* Dataset extract *
○ ○ ○

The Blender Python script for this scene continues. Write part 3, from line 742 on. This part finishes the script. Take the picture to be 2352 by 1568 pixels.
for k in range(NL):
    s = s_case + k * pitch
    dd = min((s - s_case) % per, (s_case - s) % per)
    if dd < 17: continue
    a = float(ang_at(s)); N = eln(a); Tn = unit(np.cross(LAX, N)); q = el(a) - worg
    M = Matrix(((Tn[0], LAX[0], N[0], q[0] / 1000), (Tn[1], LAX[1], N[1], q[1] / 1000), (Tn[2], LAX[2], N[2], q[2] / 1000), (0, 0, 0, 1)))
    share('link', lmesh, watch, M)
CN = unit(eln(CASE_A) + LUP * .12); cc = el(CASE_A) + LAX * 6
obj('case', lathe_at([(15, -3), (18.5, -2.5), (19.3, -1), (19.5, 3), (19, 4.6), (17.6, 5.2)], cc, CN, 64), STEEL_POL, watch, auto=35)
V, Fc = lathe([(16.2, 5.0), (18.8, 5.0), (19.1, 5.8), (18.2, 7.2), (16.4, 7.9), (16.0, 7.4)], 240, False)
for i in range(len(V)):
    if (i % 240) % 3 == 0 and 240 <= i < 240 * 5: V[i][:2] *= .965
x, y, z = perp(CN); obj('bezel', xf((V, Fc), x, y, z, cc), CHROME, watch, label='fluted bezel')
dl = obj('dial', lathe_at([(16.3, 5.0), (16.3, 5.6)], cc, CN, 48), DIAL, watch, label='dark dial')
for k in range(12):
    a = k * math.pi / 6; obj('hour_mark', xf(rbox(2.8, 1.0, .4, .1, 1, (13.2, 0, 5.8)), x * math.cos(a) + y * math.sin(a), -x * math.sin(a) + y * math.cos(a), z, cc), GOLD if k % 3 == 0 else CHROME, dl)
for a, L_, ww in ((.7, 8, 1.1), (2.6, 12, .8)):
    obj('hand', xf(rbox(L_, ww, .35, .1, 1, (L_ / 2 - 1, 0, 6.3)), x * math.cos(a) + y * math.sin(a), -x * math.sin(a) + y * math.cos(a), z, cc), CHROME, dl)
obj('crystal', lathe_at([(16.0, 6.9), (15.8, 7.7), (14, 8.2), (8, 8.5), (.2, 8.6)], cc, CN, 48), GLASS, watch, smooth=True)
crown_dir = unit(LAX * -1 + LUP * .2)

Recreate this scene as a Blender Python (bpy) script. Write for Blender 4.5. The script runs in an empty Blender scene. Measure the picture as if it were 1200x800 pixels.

○ ○ ○

* Aim *
Repeat the entries shown above, every one, word for word.

* Written solution *
The Blender Python script for this scene continues. Write part 3, from line 742 on. This part finishes the script. Take the picture to be 2352 by 1568 pixels.
for k in range(NL):
    s = s_case + k * pitch
    dd = min((s - s_case) % per, (s_case - s) % per)
    if dd < 17: continue
    a = float(ang_at(s)); N = eln(a); Tn = unit(np.cross(LAX, N)); q = el(a) - worg
    M = Matrix(((Tn[0], LAX[0], N[0], q[0] / 1000), (Tn[1], LAX[1], N[1], q[1] / 1000), (Tn[2], LAX[2], N[2], q[2] / 1000), (0, 0, 0, 1)))
    share('link', lmesh, watch, M)
CN = unit(eln(CASE_A) + LUP * .12); cc = el(CASE_A) + LAX * 6
obj('case', lathe_at([(15, -3), (18.5, -2.5), (19.3, -1), (19.5, 3), (19, 4.6), (17.6, 5.2)], cc, CN, 64), STEEL_POL, watch, auto=35)
V, Fc = lathe([(16.2, 5.0), (18.8, 5.0), (19.1, 5.8), (18.2, 7.2), (16.4, 7.9), (16.0, 7.4)], 240, False)
for i in range(len(V)):
    if (i % 240) % 3 == 0 and 240 <= i < 240 * 5: V[i][:2] *= .965
x, y, z = perp(CN); obj('bezel', xf((V, Fc), x, y, z, cc), CHROME, watch, label='fluted bezel')
dl = obj('dial', lathe_at([(16.3, 5.0), (16.3, 5.6)], cc, CN, 48), DIAL, watch, label='dark dial')
for k in range(12):
    a = k * math.pi / 6; obj('hour_mark', xf(rbox(2.8, 1.0, .4, .1, 1, (13.2, 0, 5.8)), x * math.cos(a) + y * math.sin(a), -x * math.sin(a) + y * math.cos(a), z, cc), GOLD if k % 3 == 0 else CHROME, dl)
for a, L_, ww in ((.7, 8, 1.1), (2.6, 12, .8)):
    obj('hand', xf(rbox(L_, ww, .35, .1, 1, (L_ / 2 - 1, 0, 6.3)), x * math.cos(a) + y * math.sin(a), -x * math.sin(a) + y * math.cos(a), z, cc), CHROME, dl)
obj('crystal', lathe_at([(16.0, 6.9), (15.8, 7.7), (14, 8.2), (8, 8.5), (.2, 8.6)], cc, CN, 48), GLASS, watch, smooth=True)
crown_dir = unit(LAX * -1 + LUP * .2)

Recreate this scene as a Blender Python (bpy) script. Write for Blender 4.5. The script runs in an empty Blender scene. Measure the picture as if it were 1200x800 pixels.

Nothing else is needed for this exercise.